A lawyer and their team of researchers’ services are usually paid by the hour. When they render a certain number of hours, they take the cost of their services per hour off the retainer. Other lawyers use retainers as a form of a security deposit: they send their invoices to the client to pay, and if they don’t, they take it out of the retainer. The retainer can also be used to pay the final bill of all services rendered, and the remaining part of the retainer will be returned to the client.

Flat Rate Payment

When a client hires an attorney for routine services, consultation, or a service that doesn’t require much research or work, a lawyer can charge a flat rate instead of a retainer. For example, if a person wants to hire a lawyer to help draft a will, this doesn’t require much work on the lawyer’s part. Another example is when criminal lawyers have clients with simple cases like traffic tickets – it’s a case that’s not expected to have more than one visit to the court, nor does it need a lot of research on the lawyer’s part. And in family law, a no-fault or uncontested divorce is fairly straightforward, so a lawyer is only necessary for legal representation and counsel compared to a high-stakes divorce where a couple chooses to prolong a divorce to fight for property and custody.
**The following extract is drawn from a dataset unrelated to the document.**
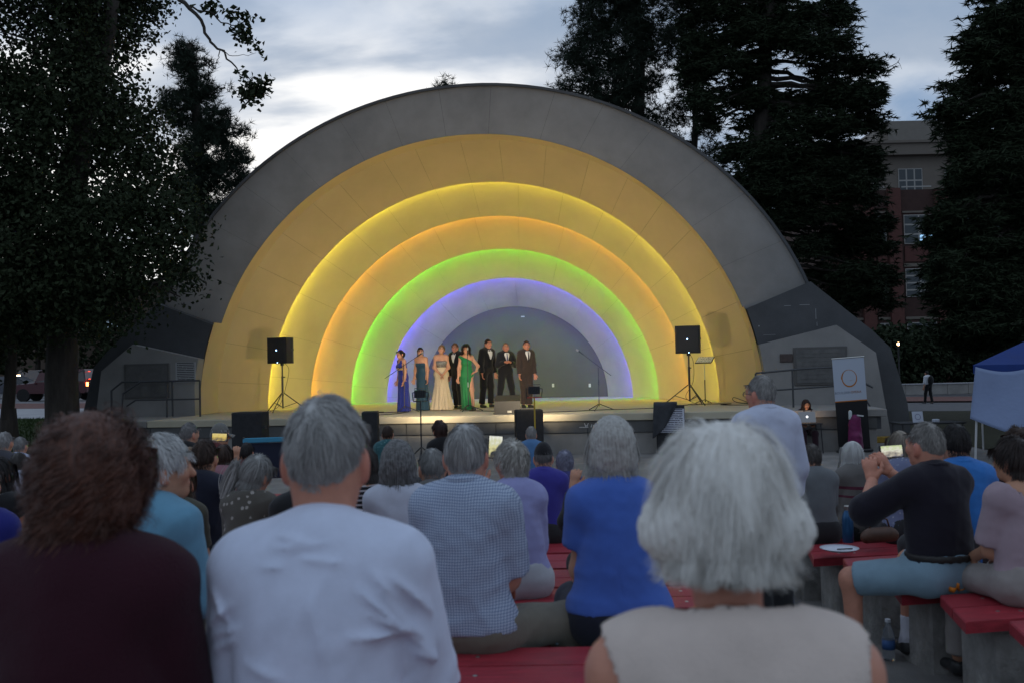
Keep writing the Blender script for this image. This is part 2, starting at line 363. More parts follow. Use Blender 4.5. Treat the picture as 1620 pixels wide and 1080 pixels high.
# wings on both sides
for sd in (-1, 1):
    out = [(7.36, -.9), (10.78, -.9), (10.70, 0), (10.35, 1.33), (9.95, 1.75), (8.52, 3.0)] + [(7.37 * math.cos(a_), 7.37 * RZ * math.sin(a_)) for a_ in np.linspace(.335, 0.0, 9)]
    m = MB(); m.prism([(sd * x, -.5, z) for x, z in out][::sd], (0, 0, 0), (0, 2.6, 0)); wg = m.build('wing', M_dark, shell)
    wg['label'] = 'dark sloping wing block beside the arch'
    inn = [(7.30, -.9), (10.22, -.9), (9.92, 1.22), (9.03, 1.90), (7.20, 1.48), (7.30, .8)]
    m = MB(); m.prism([(sd * x, -.86, z) for x, z in inn][::sd], (0, 0, 0), (0, .358, 0)); wf = m.build('wing_front', M_grey, shell)
    wf['label'] = 'paler grey front wall of the wing'
    m = MB(); m.box((sd * 8.62, -.885, .93), (1.25, .05, .92), bev=.01); m.cur = 1; m.box((sd * 8.62, -.915, .93), (1.13, .012, .80))
    for q in range(7): m.box((sd * 8.62, -.923, 1.26 - .105 * q), (.98 - .05 * (q % 3), .006, .018 if q else .05))
    m.build('inscription_panel', [mat('bronze_frame', (.09, .085, .08), .6, .4, var=.1), mat('stone_inscription', (.12, .117, .112), .8, .3, var=.2, vscale=6, bump=.2, bscale=50)], shell)
for (x, z, w_, h_) in ((7.95, 2.42, .16, .012), (8.36, 2.43, .24, .012), (8.62, 2.2, .012, .26), (8.64, 1.95, .01, .1), (7.25, 1.94, .03, .03), (7.5, 1.72, .3, .006)):
    m = MB(); m.box((x, -.504, z), (w_, .003, h_)); m.build('paint_mark', mat('pale_scuff', (.3, .3, .3), .8, .2), shell)   # scuffs on the dark wing
# stage: deck, fascia, plinth
stage = empty('stage', SO, -STH, 'raised concrete stage with dark fascia in front of the shell', 'stage')
M_deck = mat('cream_stage_floor', (.46, .41, .30), .6, .4, var=.13, vscale=1.2, bump=.12, bscale=30)
M_conc = mat('grey_cast_concrete', (.25, .24, .225), .85, .3, var=.18, vscale=1.6, bump=.25, bscale=45)
m = MB(); m.box((0, 2.56, -.08), (14.6, 11.8, .16), bev=.012); m.build('deck', M_deck, stage)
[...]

Flat rates are often given to simple cases that lawyers know won’t take up too much of their time. However, if new evidence leads to making the case more difficult to close, then a lawyer can choose to charge more on top of the flat rate. For example, lawyers paid to draft a will may only charge a flat fee. But if this will is more complex involving leaving multiple possessions to extended family members and non-family members, a lawyer may charge more.

How Do Pro Bono Lawyers Get Paid?

The short answer is: they don’t get paid at all.

The term pro bono is the Latin phrase referring to the act where a professional in their own field gives their services voluntarily and at no charge. Some lawyers in private practice can choose to do pro bono work for their friends, family members, and people they want to help out (although with regards to family members, there are a few reasons why that can be tricky albeit legal), but in the United States, providing pro bono is recommended but not required. The American Bar Association recommends lawyers contribute at least 50 hours of pro bono service a year, while other associations suggest less.

Plenty of lawyers in private practice or firms offer pro bono services to those who need it. Lawyers don’t profit from pro bono cases, but given that not all of their cases are pro bono, it won’t be unprofitable to offer a few hours of service to those who really need it.